Mr Khan sets out most of his transport plans within the context of ‘accommodating growth’ and promises to ‘fully join up my plans for transport with those for housing and other kinds of land use’.

He states that he will ‘intensify housing development around stations and well-connected town centres’ as well as planning housing developments in areas where new transport links will open in the future.

As well as re-iterating his own transport-based measures to improve air quality in the capital, Mr Khan calls on ministers to introduce ‘a 21st century Clean Air Act’, which would enshrine the right to clean air and create a general competence for local authorities to tackle emission sources, and not to water down air quality standards after the UK has withdrawn from the EU.

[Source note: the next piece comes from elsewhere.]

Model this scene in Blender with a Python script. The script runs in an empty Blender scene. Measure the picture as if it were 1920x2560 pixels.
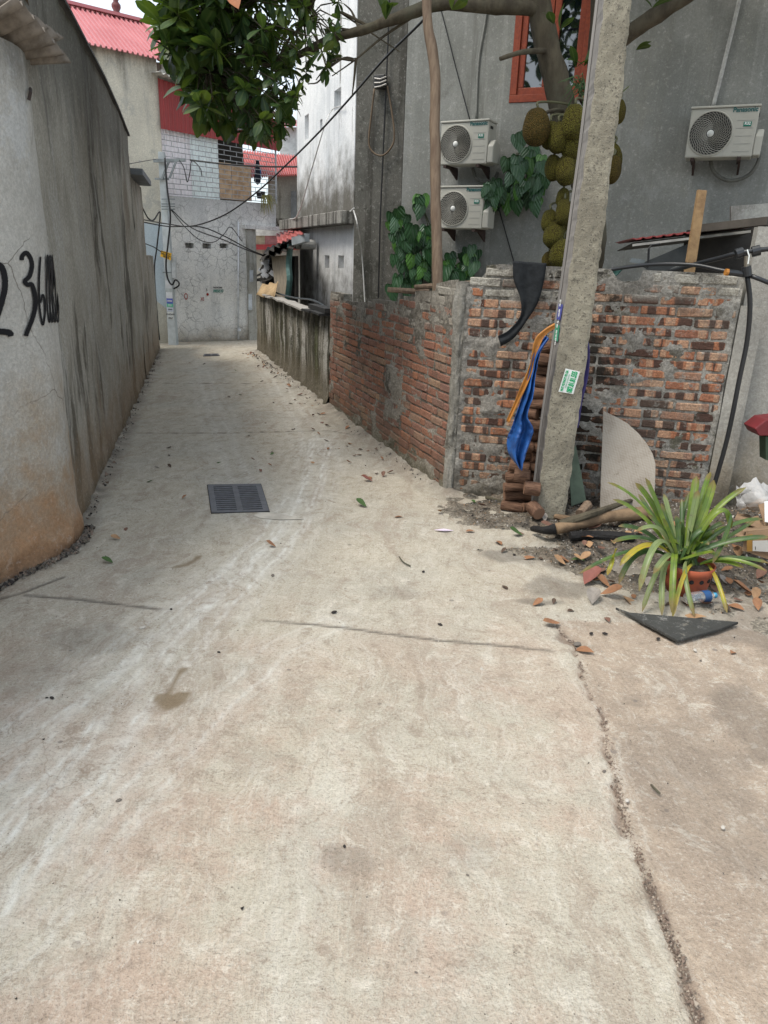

Mr Khan says he wants to complete a cycling grid in central London to enable quick and convenient cycling trips around Zone 1 and will seek to open more Quietways, as well as pressing ahead with more cycle superhighways, while ’learning the lessons from the construction of previous tracks’.

To manage increasing pressure on limited road space, Mr Khan states that he will consider innovative methods such as ‘using road space for different purposes at different times of the day’, shifting lorry consolidation centres closer to the Thames or the rail network, and encouraging more business deliveries by bike.

He also pledges to tackle traffic congestion and promote smart systems such as signal technology to help pedestrians, cyclists and bus users at congestion hotspots.